A THOUGHTFUL EXCHANGE (FOR A CHANGE) ON "ATTACHMENT PARENTING!"

Here's WWJJD to PL:

Attachment Parenting and Co-sleeping does NOT mean that you and your child are "Best Friends". In fact, I can't stand it when people say they are Best Friends with their children, you are a Parent, not a friend....you can be friends later when they are adults. I really think there is this huge confusion between being an Attachment Parent and a Helicopter Parent. All the children I have met that have had parents that practice some form of AP have amazing, well adjusted, wonderful kids. One couple we know says they do AP, but it is WAY more of a hovering and suffocating form of parenting.

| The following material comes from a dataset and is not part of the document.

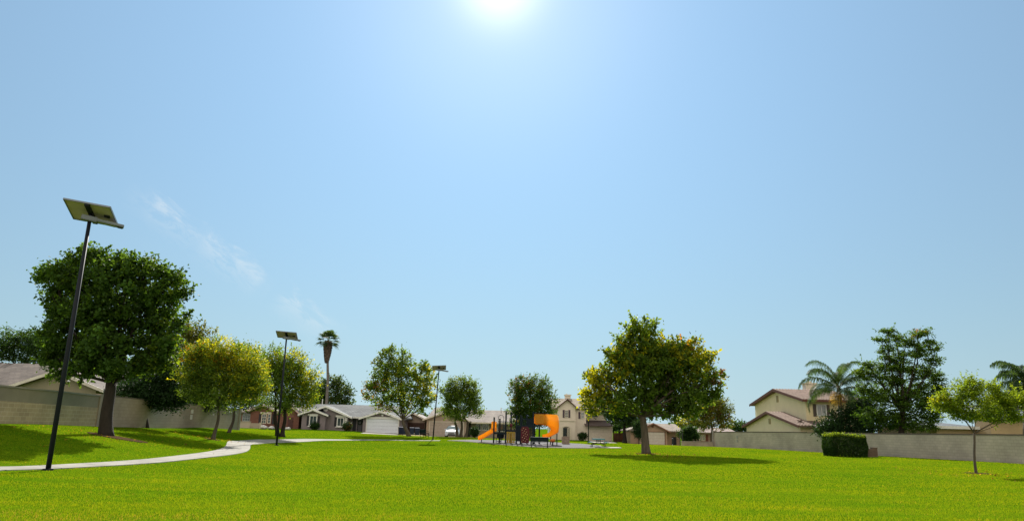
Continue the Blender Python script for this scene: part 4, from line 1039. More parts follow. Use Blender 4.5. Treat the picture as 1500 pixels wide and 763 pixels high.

The mainstream parents that I know also have good kids, but they do seem to be the type of parent that hovers over their child instead of letting them just "BE".
I agree that Love and enmeshment are not the same thing and Attachment Parenting does not and is not about that at all.
I am going to look at your website because I like another well thought out opinion, but I really think there needs to be a clarification between AP and Helicopter type parenting, they are not the same.


Here's PL:

Dear WWJJD - Thank you for your very thoughtful responses to my posts. Ultimately, intention is everything, and the clarity and genuineness of one's intentions are always a function of how self-aware and connected the person in question is to their own feelings and inner life. That being the case, the essence of good parenting doesn't reside in a particular technique or theory, but rather in the above-mention state of being. "Attachment Parenting," or any other "method" of parenting, in the hands of a person who is not self-actualized will be a cause of later dysfunction in the life of the offspring raised under those circumstances. The problems may not show up in full force until adulthood when relationship, career, or mental/emotional issues appear, but show up they will. You may be right, WW, that AP is not in and of itself a faulty concept, but there are a lot of "as-if" parents out there, trying to superimpose an approach or idea over their own unmet psychological and emotional needs, and that is always at the expense of their children.
Thanks for checking out my blog. Love to hear more from you.